::: The data :::

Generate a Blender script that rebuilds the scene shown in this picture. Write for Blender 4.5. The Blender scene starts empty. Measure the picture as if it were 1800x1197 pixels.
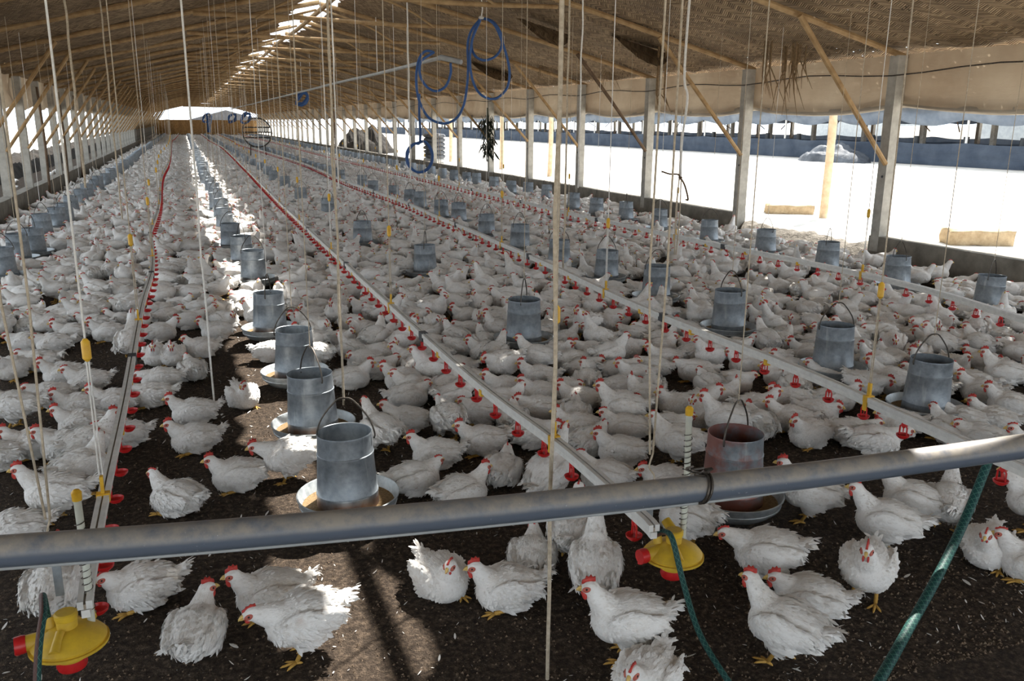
import bpy, math, random
import numpy as np
from mathutils import Vector, Matrix, noise

random.seed(11); np.random.seed(11)
SC = bpy.context.scene
COL = SC.collection
R = math.radians

# ---------------------------------------------------------------- camera, sky, sun, exposure
CAM_H = 1.80
FOC, PITCH, YAW, ROLL = 1505.675, 0.247705, 0.359252, 0.008496      # focal length in pixels of the 1800 px frame
W_PX, H_PX = 1800, 1197
_cy, _sy, _cp, _sp, _cr, _sr = math.cos(YAW), math.sin(YAW), math.cos(PITCH), math.sin(PITCH), math.cos(ROLL), math.sin(ROLL)
FW = Vector((_sy*_cp, _cy*_cp, -_sp)); _rt = Vector((_cy, -_sy, 0)); _up = _rt.cross(FW)
RT = _rt*_cr+_up*_sr; UP = _up*_cr-_rt*_sr
cam_data = bpy.data.cameras.new('camera'); cam = bpy.data.objects.new('camera', cam_data); COL.objects.link(cam)
cam_data.sensor_width = 36.0; cam_data.lens = 36.0*FOC/W_PX; cam_data.clip_start = .05; cam_data.clip_end = 2000
cam.matrix_world = Matrix(((RT.x, UP.x, -FW.x, 0), (RT.y, UP.y, -FW.y, 0), (RT.z, UP.z, -FW.z, CAM_H), (0, 0, 0, 1)))
SC.camera = cam

world = bpy.data.worlds.new('world'); SC.world = world; world.use_nodes = True
_bg = world.node_tree.nodes['Background']; _bg.inputs[0].default_value = (.84, .92, 1.0, 1); _bg.inputs[1].default_value = 2.3
SUN_DIR = Vector((-.56, -.40, -1.0)).normalized()                  # direction the light travels
sun_data = bpy.data.lights.new('sun', 'SUN'); sun_data.energy = 15.0; sun_data.angle = R(.6); sun_data.color = (1.0, .95, .88)
sun = bpy.data.objects.new('sun', sun_data); COL.objects.link(sun); sun.rotation_euler = SUN_DIR.to_track_quat('-Z', 'Y').to_euler(); sun.location = (20, 20, 40)
SC.view_settings.view_transform = 'Standard'; SC.view_settings.look = 'None'; SC.view_settings.gamma = 1; SC.view_settings.use_curve_mapping = False
SC.view_settings.exposure = 0.14

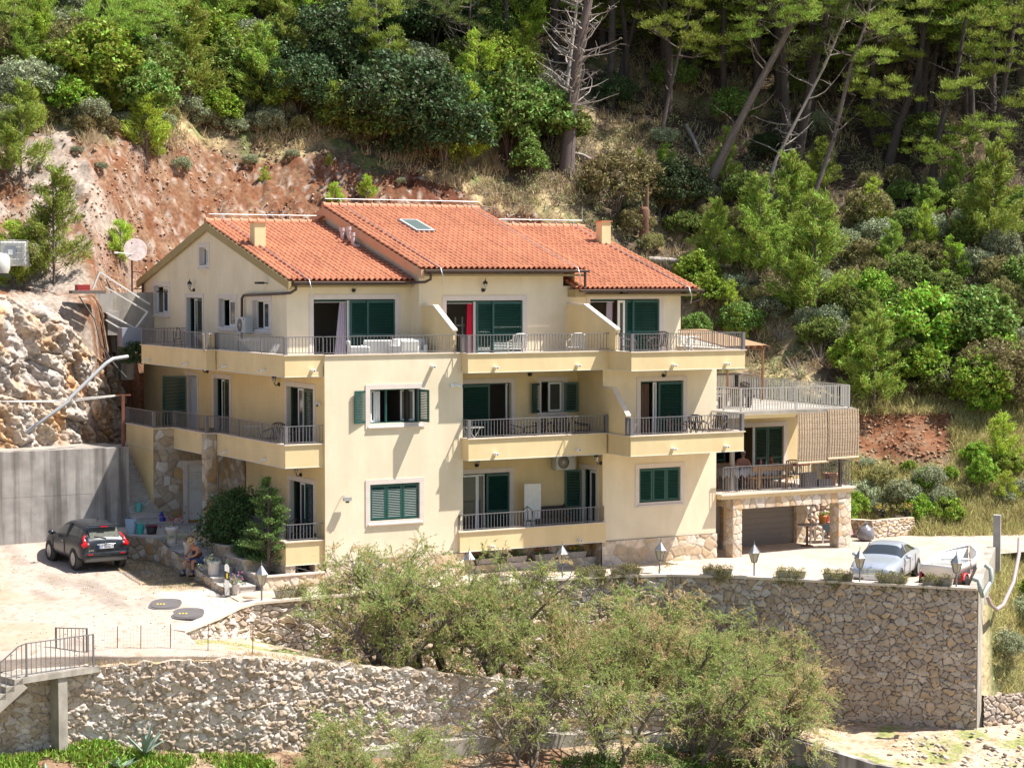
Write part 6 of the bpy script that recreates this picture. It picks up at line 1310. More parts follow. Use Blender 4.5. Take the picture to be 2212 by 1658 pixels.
b = MB(); b.use(mat('blue_rope', (.2, .28, .4), .8)); b.tube([(1.0, .70, 1.0), (1.05, 0, 1.04), (1.1, -.72, 1.0)], .012, 5); b.build('strap', parent=boat)
b = MB(); b.use(RUST); b.tube([(1.2, -.75, 1.3), (.6, -1.15, -.02)], .02, 5); b.build('oar', parent=boat)
tr = thing('boat_trailer', 'orange-red boat trailer with two small wheels under the white boat', 'trailer', (19.53, -8.52, -.5), R(31.9), sc=.94); ORG = mat('orange_paint', (.4, .08, .03), .5)
b = MB(); b.use(ORG); b.box(-.1, 3.9, -.04, .04, .34, .42); b.box(.5, .6, -.7, .7, .3, .36); b.box(2.2, 2.3, -.5, .5, .36, .42); b.box(.45, .65, -.72, -.66, .3, .6); b.box(.45, .65, .66, .72, .3, .6); b.build('frame', parent=tr)
for s in (-1, 1):
    w = MB(); w.use(TYRE); w.M = Matrix.Translation((.55, s * .82, .26)) @ Matrix.Rotation(R(90), 4, 'X'); w.lathe([(.12, -.07), (.24, -.07), (.26, 0), (.24, .07), (.12, .07)], n=16); w.build('wheel', parent=tr)
    w = MB(); w.use(mat('red_plastic', (.5, .03, .05), .4)); w.M = Matrix.Translation((.55, s * .82, .27)); w.tube([(.32 * math.cos(R(a)), 0, .32 * math.sin(R(a))) for a in range(20, 161, 20)], .05, 6); w.build('mudguard', parent=tr)
# ================================================================ platform, steps, garden things
STEP = mat('step_stone', (.46, .42, .38), .8, .1, 3., .2, 30)
pf = thing('entrance_steps', 'pale stone steps climbing from the road to the platform by the side door', 'steps', (-3.6, -.1, 0)); s = MB(); s.use(STEP)
lv = [(-.1, .17), (1.1, .34), (2.1, .50), (3.2, .67), (4.2, .83), (5.2, .99)]
for i, (y, z) in enumerate(lv):
    xl = -3.62 + i * .0; xr = -2.58 + i * .03
    s.M = Matrix.Translation((3.6, .1, 0)); s.box(xl, xr, y, 6.3, z - .17 - (.3 if i == 0 else 0), z - .035); s.box(xl - .02, xr + .0, y - .03, (lv[i + 1][0] if i < 5 else 6.3), z - .035, z)
s.build('tread', parent=pf)
s = MB(); s.M = Matrix.Translation((3.6, .1, 0)); s.use(STEP); s.prism([(-3.72, 6.25), (-4.4, 7.4), (-4.4, 9.78), (0.0, 9.78), (0, 6.25)], .2, 1.15); s.build('platform', parent=pf)
W_ = stonewall('side_wall', [(-4.42, 9.75), (-4.42, 7.4), (-3.74, 6.2), (-3.66, 2.2), (-3.66, -.12)], [.1, .1, .0, -.1, -.2], [1.1, 1.1, 1.1, .46, .12], STN, seed=61, parent=pf, cw=.34, ch=.28, res=.03, amp=.05, ew=.14, mortar=.05, pal=SPD['pal'], mcol=(.3, .25, .2)); W_.matrix_parent_inverse = Matrix.Translation((3.6, .1, 0))
# planter beds right of the steps
bd_ = thing('stone_planter_bed', 'stepped stone planter bed between the steps and the house, holding the bush and the conifer', 'planter', (-2.4, 0, 0)); off = Matrix.Translation((2.4, 0, 0))
for (y0, y1, z) in ((-.2, 1.4, .42), (1.4, 3.2, .78), (3.2, 4.6, 1.05), (4.6, 6.3, 1.3)):
    w_ = stonewall('bed_wall', [(-2.36, y1), (-2.36, y0), (-.05, y0)], [-.1] * 3, [z] * 3, STN, seed=int(y0 * 10) + 70, parent=bd_, cw=.26, ch=.3, res=.03, amp=.035, ew=.12, mortar=.05, pal=SP['pal'], mcol=(.42, .35, .28)); w_.matrix_parent_inverse = off
    c = MB(); c.M = off; c.use(COPE); c.strip([(-2.36, y1), (-2.36, y0), (-.1, y0)], -.05, .16, z, z + .05); c.build('coping', parent=bd_)
    c = MB(); c.M = off; c.use(mat('planter_soil', (.12, .08, .05), .95)); c.box(-2.3, -.05, y0 + .05, y1, z - .1, z - .03); c.build('soil', parent=bd_)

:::

Challenge:
Look through the data and show every line containing "Write".

Final answer:
Generate a Blender script that rebuilds the scene shown in this picture. Write for Blender 4.5. The Blender scene starts empty. Measure the picture as if it were 1800x1197 pixels.
Write part 6 of the bpy script that recreates this picture. It picks up at line 1310. More parts follow. Use Blender 4.5. Take the picture to be 2212 by 1658 pixels.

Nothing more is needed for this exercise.